Susan B. Anthony was an essential and influential figure in American history that had a beneficial impact on future American woman because of her hard work and tireless efforts to bring awareness for equality in America.                                Susan Brownell Anthony grew up in a politically active family.

The second of Daniel Anthony and Lucy Read’s eight children, she was born on February 15, 1820. Unfortunately, only six of the Anthony children lived to be adults. In the Anthony’s Quaker household, no toys or music were allowed, in fear of how they would distract the children from the word of God. Susan’s parents emphasized to their children the need for striving their best to make a difference in the world. The Anthonys also devoted themselves to the causes of abolitionism and temperance, therefore putting a positive influence on young Susan. Her father, Daniel Anthony was a respected Quaker, mill and factory owner, reformer, and believed that his sons, as well as daughters, should get an excellent education.  He built the town’s first cotton mill. She was a precocious child, and learned to read and write at the age of three.

The family moved to Battenville, New York, in 1826, when Susan was six-years-old. Daniel prospered as manager of an even larger mill and could send Susan and her sister to a highly regarded Quaker boarding school near Philadelphia. Daniel Anthony’s good fortune, however, collapsed with a financial crisis that forced the Anthonys into bankruptcy, in 1837. The mill closed, Susan and her sister left boarding school, and the family filed bankruptcy. At age 18, Susan–to help with the family’s financial situation–took a job as an assistant teacher at a boarding school in New Rochelle, New York. After a year, Anthony took up teaching at a school in Center Falls until 1845, when her father, whose financial condition had improved, bought a farm near Rochester, New York.

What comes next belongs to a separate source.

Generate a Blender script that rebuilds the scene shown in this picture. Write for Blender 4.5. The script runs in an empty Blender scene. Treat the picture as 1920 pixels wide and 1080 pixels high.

Anthony moved to Rochester, where she remained on the farm until accepting a position as headmistress of the Canajoharie Academy. The city would become Susan’s permanent address for the rest of her life. There, she met many activists, who visited her family, including abolitionists William Lloyd Garrison and Frederick Douglass. This stimulated her interest in reform and she became involved in the anti-slavery movements. Some abolitionists prevented women from speaking publicly, viewing it as ‘unsuited to their feminine roles.’ But, William Lloyd Garrison encouraged women’s full participation on the subject, and Anthony gave frequent speeches on behalf of ending slavery. Anthony was inspired and influenced by the abolitionists and activists that stopped by her family’s farm.

No toys or music were allowed in the Anthony home for fear that they would distract the children from God’s word. The Anthonys stressed to their six children the need for each person to strive their best to make a contribution to the world. For their part, Susan’s parents devoted themselves to the causes of abolitionism and temperance, two causes that Susan would also champion. Anthony was by now clearly of a “marrying age.” Several men called on Anthony.

She was taken on carriage rides and to dances. But in the end, Anthony would turn away all callers. She would remain single her entire life. She never seemed to regret her decision.

She later said: “I never felt I could give up my life of freedom to become a man’s housekeeper. When I was young, if a girl married poor she became a housekeeper and a drudge. If she married wealthy, she became a pet and a doll.

” In 1851, Anthony attended a anti-slave conference, where she met activist Elizabeth Cady Stanton. The two woman formed a fast friendship and alliance that dominated the movement, and would last for 50 years. Along with Stanton, Anthony founded the National Woman Suffrage  Association in 1869. On March 13, 1906, Susan B. Anthony passed away. Still, women did not have the legal right to vote.

It wasn’t until 1920, 14 years after her death, that the 19th amendment was passed, giving all woman the right to vote. In recognition of Anthony dedication and hard work, the U.S. Treasury Department put Anthony’s portrait on one dollar coins in 1979. Susan B. Anthony is someone who America looks up to.